» **Short task**
Print the entries below exactly as they appear, from the first line up to and including the line with "vs.view_transform = 'Standard';". Do not print any pictures.

[Scene script records]
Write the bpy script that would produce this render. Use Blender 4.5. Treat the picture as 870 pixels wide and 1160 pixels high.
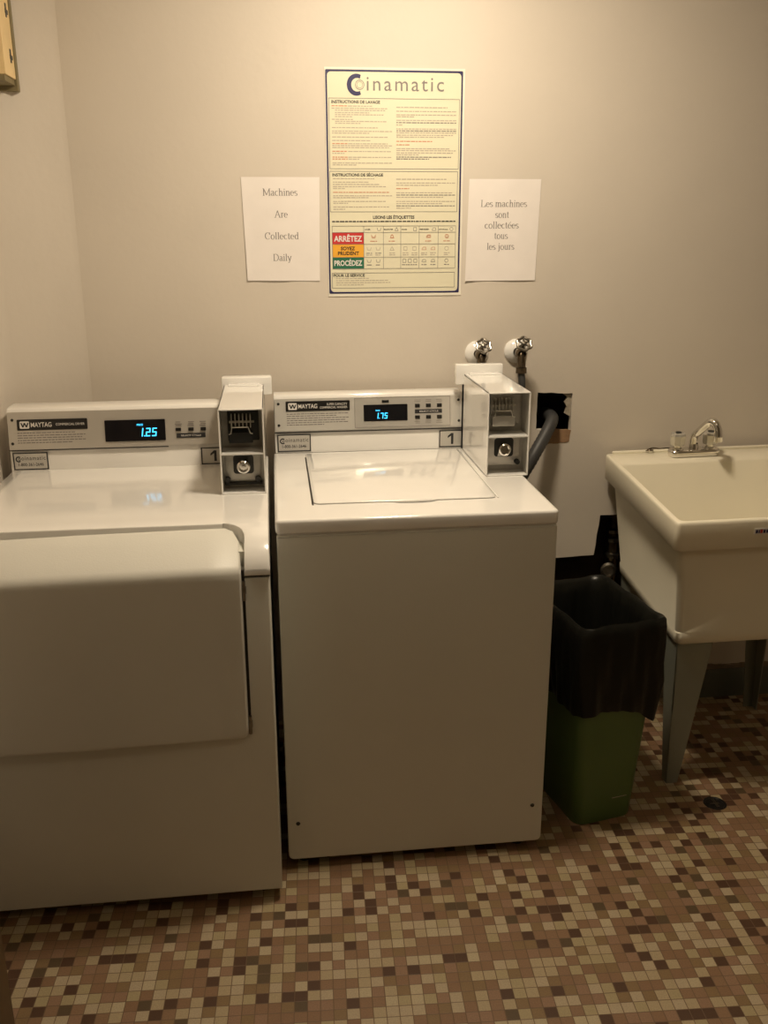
import bpy, bmesh, math, random
from mathutils import Vector, Matrix
C = bpy.context.scene.collection
for o in list(bpy.data.objects): bpy.data.objects.remove(o)
PI = math.pi
# ------------------------------------------------------------------ camera, world, lights, exposure
cam_d = bpy.data.cameras.new('camera'); cam = bpy.data.objects.new('camera', cam_d); C.objects.link(cam)
bpy.context.scene.camera = cam
yaw, pitch, roll = 0.1177, 0.2987, -0.0029
fwd = Vector((math.sin(yaw)*math.cos(pitch), math.cos(yaw)*math.cos(pitch), -math.sin(pitch)))
rgt = Vector((math.cos(yaw), -math.sin(yaw), 0)); upv = rgt.cross(fwd)
r2 = rgt*math.cos(roll)+upv*math.sin(roll); u2 = upv*math.cos(roll)-rgt*math.sin(roll)
cam.matrix_world = Matrix(((r2.x, u2.x, -fwd.x, 0.0074), (r2.y, u2.y, -fwd.y, -2.7458), (r2.z, u2.z, -fwd.z, 1.5564), (0, 0, 0, 1)))
cam_d.sensor_fit = 'VERTICAL'; cam_d.sensor_height = 36; cam_d.lens = 36*1053.68/1160; cam_d.clip_start = .02
w = bpy.data.worlds.new('world'); bpy.context.scene.world = w; w.use_nodes = True
w.node_tree.nodes['Background'].inputs[0].default_value = (0.5, .4, .28, 1)
w.node_tree.nodes['Background'].inputs[1].default_value = 0.0
def lamp(name, loc, power, rad, col):
    l = bpy.data.lights.new(name, 'POINT'); l.energy = power; l.shadow_soft_size = rad; l.color = col
    o = bpy.data.objects.new(name, l); o.location = loc; C.objects.link(o); return o
al = bpy.data.lights.new('ceiling_lamp_light', 'AREA'); al.shape = 'DISK'; al.size = .22; al.energy = 19; al.color = (1, .84, .63)
ao = bpy.data.objects.new('ceiling_lamp_light', al); ao.location = (.40, -.73, 2.43); C.objects.link(ao)
lamp('ceiling_lamp_glow', (.40, -.73, 2.36), 5.5, .09, (1, .84, .63))
lamp('room_lamp_light', (.55, -2.32, 2.38), 4.8, .07, (1, .86, .62))
vs = bpy.context.scene.view_settings
vs.view_transform = 'Standard'; vs.look = 'None'; vs.exposure = 0.0; vs.gamma = 1; vs.use_curve_mapping = False

# ------------------------------------------------------------------ materials
def nodes(m):
    m.use_nodes = True; return m.node_tree, m.node_tree.nodes['Principled BSDF']
def mat(name, col, rough=.5, metal=0, coat=0, emit=None, estr=0, var=0, vscale=8, bump=0, bscale=60, trans=0, spec=.5, aniso=None):
    m = bpy.data.materials.new(name); nt, b = nodes(m)
    b.inputs['Base Color'].default_value = (*col, 1); b.inputs['Roughness'].default_value = rough
    b.inputs['Metallic'].default_value = metal; b.inputs['Coat Weight'].default_value = coat
    b.inputs['Specular IOR Level'].default_value = spec
    b.inputs['Coat Roughness'].default_value = .06
    if trans: b.inputs['Transmission Weight'].default_value = trans
    if emit: b.inputs['Emission Color'].default_value = (*emit, 1); b.inputs['Emission Strength'].default_value = estr
    tc = nt.nodes.new('ShaderNodeTexCoord')
    if var:
        n = nt.nodes.new('ShaderNodeTexNoise'); n.inputs['Scale'].default_value = vscale; n.inputs['Detail'].default_value = 5
        nt.links.new(tc.outputs['Object'], n.inputs['Vector'])
        r = nt.nodes.new('ShaderNodeMapRange'); r.inputs[1].default_value = .3; r.inputs[2].default_value = .7
        r.inputs[3].default_value = 1-var; r.inputs[4].default_value = 1+var*.4
        nt.links.new(n.outputs['Fac'], r.inputs[0])
        mx = nt.nodes.new('ShaderNodeVectorMath'); mx.operation = 'SCALE'; mx.inputs[0].default_value = col
        nt.links.new(r.outputs[0], mx.inputs['Scale']); nt.links.new(mx.outputs[0], b.inputs['Base Color'])
    if bump:
        n2 = nt.nodes.new('ShaderNodeTexNoise'); n2.inputs['Scale'].default_value = bscale; n2.inputs['Detail'].default_value = 3
        nt.links.new(tc.outputs['Object'], n2.inputs['Vector'])
        bp = nt.nodes.new('ShaderNodeBump'); bp.inputs['Strength'].default_value = bump; bp.inputs['Distance'].default_value = .002
        nt.links.new(n2.outputs['Fac'], bp.inputs['Height']); nt.links.new(bp.outputs[0], b.inputs['Normal'])
    return m
M = {}
M['wall'] = mat('wall_paint', (.66, .60, .52), .62, var=.05, vscale=2.2, bump=.25, bscale=45)
M['farwall'] = mat('low_bounce_wall_brown', (.20, .175, .13), .7)  # unseen front wall, coloured dark to cut bounce onto the machine fronts
M['ceiling'] = mat('ceiling_paint', (.75, .7, .62), .8)
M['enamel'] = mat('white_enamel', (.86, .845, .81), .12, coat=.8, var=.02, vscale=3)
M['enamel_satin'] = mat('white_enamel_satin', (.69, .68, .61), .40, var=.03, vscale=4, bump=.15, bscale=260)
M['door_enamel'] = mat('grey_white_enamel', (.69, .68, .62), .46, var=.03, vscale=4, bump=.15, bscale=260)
M['boxwhite'] = mat('coin_box_enamel', (.87, .86, .83), .10, coat=.8)
M['steel'] = mat('brushed_steel', (.58, .55, .50), .34, metal=.45, var=.06, vscale=9)
M['steel_light'] = mat('pale_brushed_steel', (.82, .80, .75), .17, metal=.55, coat=.6, var=.03, vscale=9)
M['galv'] = mat('galvanised_steel', (.52, .50, .45), .42, metal=.45, var=.15, vscale=30)
M['steel_bright'] = mat('bright_brushed_steel', (.78, .76, .71), .30, metal=.45, var=.04, vscale=9)
M['slide_metal'] = mat('scuffed_nickel', (.66, .63, .55), .35, metal=.6, var=.2, vscale=60)
M['dark'] = mat('dark_metal', (.035, .035, .032), .45, metal=.4)
M['black'] = mat('black_plastic', (.012, .011, .010), .3)
M['chrome'] = mat('chrome', (.78, .76, .72), .10, metal=1)
M['chrome_worn'] = mat('worn_chrome', (.30, .275, .235), .30, metal=1, var=.25, vscale=60)
M['gap'] = mat('painted_gap_shade', (.03, .026, .022), .9)  # near-black colour standing in for shade in gaps and seams
M['display'] = mat('display_glass', (.008, .008, .010), .08)
M['cyan'] = mat('display_digits', (.02, .2, .3), .4, emit=(.05, .55, 1.0), estr=2.2)
M['silver'] = mat('silver_sticker', (.55, .53, .49), .4, metal=.3)
M['ink'] = mat('black_ink', (.02, .02, .022), .5)
M['greyink'] = mat('grey_ink', (.22, .20, .19), .6)
M['paleink'] = mat('faded_ink', (.46, .40, .33), .6)
M['whiteink'] = mat('white_ink', (.75, .72, .68), .5)
M['navy'] = mat('navy_ink', (.03, .028, .10), .4)
M['rose'] = mat('rust_ink', (.60, .26, .15), .5)
M['red'] = mat('red_ink', (.58, .045, .045), .4)
M['orange'] = mat('orange_ink', (.85, .42, .05), .4)
M['green_ink'] = mat('green_ink', (.03, .16, .09), .4)
M['poster'] = mat('poster_cream', (.77, .735, .56), .28)
M['poster_edge'] = mat('poster_margin', (.82, .78, .68), .3)
M['paper'] = mat('paper', (.84, .79, .75), .6, var=.03, vscale=14, bump=.4, bscale=22)
M['tub'] = mat('cream_plastic', (.84, .79, .64), .28, var=.03, vscale=6)
M['leg'] = mat('grey_green_steel', (.27, .28, .23), .45, metal=.2, var=.06, vscale=8)
M['bin'] = mat('green_plastic', (.095, .16, .045), .42, var=.08, vscale=6)
M['bag'] = mat('black_bag_plastic', (.010, .010, .008), .30, bump=.8, bscale=26, spec=.2)
M['rubber'] = mat('black_rubber', (.045, .045, .045), .5)
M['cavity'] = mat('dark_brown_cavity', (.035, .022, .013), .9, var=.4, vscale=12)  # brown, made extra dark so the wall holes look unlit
M['plaster'] = mat('broken_plaster', (.33, .20, .11), .9, var=.2, vscale=60)
M['plaster_grey'] = mat('torn_drywall', (.42, .37, .29), .9, var=.25, vscale=90)
M['basebd'] = mat('greenish_baseboard', (.10, .105, .08), .5, var=.2, vscale=14)
M['basetop'] = mat('chipped_wall_edge', (.25, .19, .13), .8, var=.3, vscale=40)
M['jamb'] = mat('brown_wood', (.14, .08, .03), .5, var=.2, vscale=18)
M['pine'] = mat('pale_pine', (.85, .64, .33), .45, var=.10, vscale=12)
M['olive'] = mat('olive_wood', (.22, .18, .09), .6, var=.1, vscale=20)  # darker olive tone of the cupboard's back board and bottom
M['brass'] = mat('aged_brass', (.16, .125, .085), .35, metal=.9, var=.3, vscale=80)
M['clear'] = mat('smoky_acrylic', (.62, .60, .54), .08, metal=.55)

def tile_mat():
    m = bpy.data.materials.new('mosaic_tile'); nt, b = nodes(m); N = nt.nodes.new; L = nt.links.new
    tc = N('ShaderNodeTexCoord'); mp = N('ShaderNodeMapping'); mp.vector_type = 'POINT'
    P = .0272
    mp.inputs['Rotation'].default_value = (0, 0, .045); mp.inputs['Scale'].default_value = (1/P, 1/P, 1/P)
    L(tc.outputs['Object'], mp.inputs['Vector'])
    fl = N('ShaderNodeVectorMath'); fl.operation = 'FLOOR'; fr = N('ShaderNodeVectorMath'); fr.operation = 'FRACTION'
    L(mp.outputs[0], fl.inputs[0]); L(mp.outputs[0], fr.inputs[0])
    sx = N('ShaderNodeSeparateXYZ'); L(fl.outputs[0], sx.inputs[0])
    cb = N('ShaderNodeCombineXYZ'); L(sx.outputs[0], cb.inputs[0]); L(sx.outputs[1], cb.inputs[1]); cb.inputs[2].default_value = 7.0
    wn = N('ShaderNodeTexWhiteNoise'); wn.noise_dimensions = '3D'; L(cb.outputs[0], wn.inputs['Vector'])
    cr = N('ShaderNodeValToRGB'); cr.color_ramp.interpolation = 'CONSTANT'
    e = cr.color_ramp.elements
    cols = [(0, (.100, .048, .024)), (.10, (.120, .078, .038)), (.13, (.280, .160, .086)), (.30, (.295, .174, .096)), (.43, (.270, .172, .080)), (.53, (.325, .193, .116)), (.61, (.48, .375, .225)), (.74, (.45, .36, .20)), (.84, (.51, .405, .265)), (.95, (.54, .44, .28))]
    e[0].position = 0; e[0].color = (*cols[0][1], 1); e[1].position = cols[1][0]; e[1].color = (*cols[1][1], 1)
    for p, c in cols[2:]: k = e.new(p); k.color = (*c, 1)
    L(wn.outputs['Value'], cr.inputs[0])
    # speckle and small value wander
    n = N('ShaderNodeTexNoise'); n.inputs['Scale'].default_value = 320; n.inputs['Detail'].default_value = 2; L(tc.outputs['Object'], n.inputs['Vector'])
    r = N('ShaderNodeMapRange'); r.inputs[1].default_value = .25; r.inputs[2].default_value = .75; r.inputs[3].default_value = .73; r.inputs[4].default_value = .96
    L(n.outputs['Fac'], r.inputs[0])
    sc = N('ShaderNodeVectorMath'); sc.operation = 'SCALE'; L(cr.outputs[0], sc.inputs[0]); L(r.outputs[0], sc.inputs['Scale'])
    s2 = N('ShaderNodeSeparateXYZ'); L(fr.outputs[0], s2.inputs[0])
    def edge(o):
        a = N('ShaderNodeMath'); a.operation = 'SUBTRACT'; L(o, a.inputs[0]); a.inputs[1].default_value = .5
        c = N('ShaderNodeMath'); c.operation = 'ABSOLUTE'; L(a.outputs[0], c.inputs[0]); return c.outputs[0]
    mx = N('ShaderNodeMath'); mx.operation = 'MAXIMUM'; L(edge(s2.outputs[0]), mx.inputs[0]); L(edge(s2.outputs[1]), mx.inputs[1])
    g = N('ShaderNodeMapRange'); g.inputs[1].default_value = .455; g.inputs[2].default_value = .485; L(mx.outputs[0], g.inputs[0])
    mix = N('ShaderNodeMix'); mix.data_type = 'RGBA'; L(g.outputs[0], mix.inputs['Factor']); L(sc.outputs[0], mix.inputs['A']); mix.inputs['B'].default_value = (.15, .092, .050, 1)
    L(mix.outputs['Result'], b.inputs['Base Color'])
    b.inputs['Roughness'].default_value = .48
    bp = N('ShaderNodeBump'); bp.invert = True; bp.inputs['Strength'].default_value = .4; bp.inputs['Distance'].default_value = .001
    L(g.outputs[0], bp.inputs['Height']); L(bp.outputs[0], b.inputs['Normal'])
    return m
M['tile'] = tile_mat()

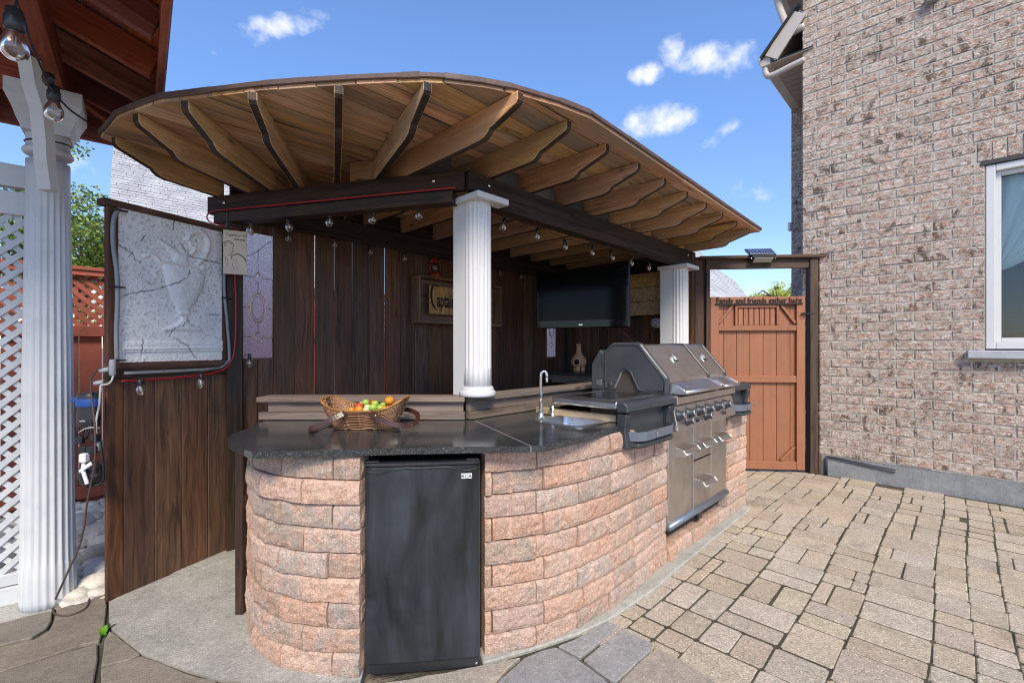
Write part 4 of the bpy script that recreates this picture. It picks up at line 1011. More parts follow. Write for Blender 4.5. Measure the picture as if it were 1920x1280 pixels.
def courses(poly, k0, k1, size, first, endcap_start=False, endcap_end=False):
    global bs
    pts = [Vector((p[0], p[1])) for p in poly]; Pf, tot = walk(pts, None)
    for k in range(k0, k1):
        s = 0; cuts = [0]
        st = first[k % 2]; s = st
        while s < tot - .07: cuts.append(s); s += size * random.uniform(.97, 1.03)
        cuts.append(tot)
        if cuts[-1] - cuts[-2] < .06: cuts.pop(-2)
        for i in range(len(cuts) - 1):
            a, b = Pf(cuts[i]), Pf(cuts[i + 1]); l = (b - a).length - .007
            if l < .02: continue
            bs += 1; m = blockmesh(l, bs); d = (b - a).normalized(); x = V(d.x, d.y, 0); y = V(-d.y, d.x, 0)
            link('stone_block', m, None, bar_, frame(x, y, UP, V((a.x + b.x) / 2, (a.y + b.y) / 2, k * BZ + .002) + y * random.uniform(-.008, .005)))
courses(ISL_L, 0, 9, .235, (.115, .23))
courses(ISL_R, 0, 8, .235, (.235, .035)); 
courses(ISL_R[:5], 8, 9, .235, (.235, .035))
courses([PIER[0], PIER[1]], 0, 1, .235, (.12, .235))
pt_ = (PIER[1] - PIER[0]).normalized(); prs = PIER[0] + pt_ * .985
courses([prs, PIER[1]], 1, 8, .235, (.2, .3))
courses([PIER[1], PIER[1] + V(-.35, .34)], 0, 8, .235, (.2, .1))
# inner cores so that nothing shows through the joints; jambs beside the fridge
DARK = plain('bar_interior', (.03, .028, .026), .9)
def corestrip(poly, off, z0, z1):
    pts = [Vector((p[0], p[1])) for p in poly]
    for i in range(len(pts) - 1):
        d = (pts[i + 1] - pts[i]).normalized(); n = Vector((-d.y, d.x)); a, b = pts[i] + n * off, pts[i + 1] + n * off
        bar('core', V(a.x, a.y, (z0 + z1) / 2), V(b.x, b.y, (z0 + z1) / 2), .03, z1 - z0, DARK, bar_, ch=0)
corestrip(ISL_L, .09, 0, .88); corestrip(ISL_R[:6], .09, 0, .88); corestrip(ISL_R[5:], .09, 0, .78); corestrip([prs, PIER[1]], .09, 0, .78)
for k in range(9):
    if k % 2 == 0:
        bs += 1; link('stone_block', blockmesh(.20, bs), None, bar_, frame(V(0, 1, 0), V(-1, 0, 0), UP, V(-.605, 1.93, k * BZ + .002)))
    bs += 1; link('stone_block', blockmesh(.20, bs), None, bar_, frame(V(0, -1, 0), V(1, 0, 0), UP, V(-.108, 2.06, k * BZ + .002)))
# granite top in two slabs with a sink opening
joint0, joint1 = gr(995, 836, .915), gr(889, 788, .915)
gl_px = [(499,789.5),(478,795),(464,803),(446,809),(433,814.5),(427,819.5),(428,826),(434,831),(446,836.5),(458,842),(472,847),(560,844),(682,841),(800,838.5),(880,837),(960,836.5)]
gl = [gr(u, v, .915) for u, v in gl_px]
left_slab = [(p.x, p.y) for p in gl] + [(joint0.x, joint0.y), (joint1.x, joint1.y), (-.262, 2.545), (-1.36, 2.54)]
gr_px = [(1020,834.5),(1050,828),(1079,821),(1105,814),(1133,805),(1160,797.5),(1186,791)]
off_ = (joint1 - joint0).normalized(); offn = V(off_.y, -off_.x, 0) * .003
right_slab = [((joint0 + offn).x, (joint0 + offn).y)] + [(p.x, p.y) for p in [gr(u, v, .915) for u, v in gr_px]] + [tuple(AB(2.17, 1.9).to_2d()), tuple(AB(2.10, 2.03).to_2d()), (-.24, 2.56), ((joint1 + offn).x, (joint1 + offn).y)]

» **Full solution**
Write the bpy script that would produce this render. Use Blender 4.5. Treat the picture as 870 pixels wide and 1160 pixels high.
import bpy, bmesh, math, random
from mathutils import Vector, Matrix
C = bpy.context.scene.collection
for o in list(bpy.data.objects): bpy.data.objects.remove(o)
PI = math.pi
# ------------------------------------------------------------------ camera, world, lights, exposure
cam_d = bpy.data.cameras.new('camera'); cam = bpy.data.objects.new('camera', cam_d); C.objects.link(cam)
bpy.context.scene.camera = cam
yaw, pitch, roll = 0.1177, 0.2987, -0.0029
fwd = Vector((math.sin(yaw)*math.cos(pitch), math.cos(yaw)*math.cos(pitch), -math.sin(pitch)))
rgt = Vector((math.cos(yaw), -math.sin(yaw), 0)); upv = rgt.cross(fwd)
r2 = rgt*math.cos(roll)+upv*math.sin(roll); u2 = upv*math.cos(roll)-rgt*math.sin(roll)
cam.matrix_world = Matrix(((r2.x, u2.x, -fwd.x, 0.0074), (r2.y, u2.y, -fwd.y, -2.7458), (r2.z, u2.z, -fwd.z, 1.5564), (0, 0, 0, 1)))
cam_d.sensor_fit = 'VERTICAL'; cam_d.sensor_height = 36; cam_d.lens = 36*1053.68/1160; cam_d.clip_start = .02
w = bpy.data.worlds.new('world'); bpy.context.scene.world = w; w.use_nodes = True
w.node_tree.nodes['Background'].inputs[0].default_value = (0.5, .4, .28, 1)
w.node_tree.nodes['Background'].inputs[1].default_value = 0.0
def lamp(name, loc, power, rad, col):
    l = bpy.data.lights.new(name, 'POINT'); l.energy = power; l.shadow_soft_size = rad; l.color = col
    o = bpy.data.objects.new(name, l); o.location = loc; C.objects.link(o); return o
al = bpy.data.lights.new('ceiling_lamp_light', 'AREA'); al.shape = 'DISK'; al.size = .22; al.energy = 19; al.color = (1, .84, .63)
ao = bpy.data.objects.new('ceiling_lamp_light', al); ao.location = (.40, -.73, 2.43); C.objects.link(ao)
lamp('ceiling_lamp_glow', (.40, -.73, 2.36), 5.5, .09, (1, .84, .63))
lamp('room_lamp_light', (.55, -2.32, 2.38), 4.8, .07, (1, .86, .62))
vs = bpy.context.scene.view_settings
vs.view_transform = 'Standard'; vs.look = 'None'; vs.exposure = 0.0; vs.gamma = 1; vs.use_curve_mapping = False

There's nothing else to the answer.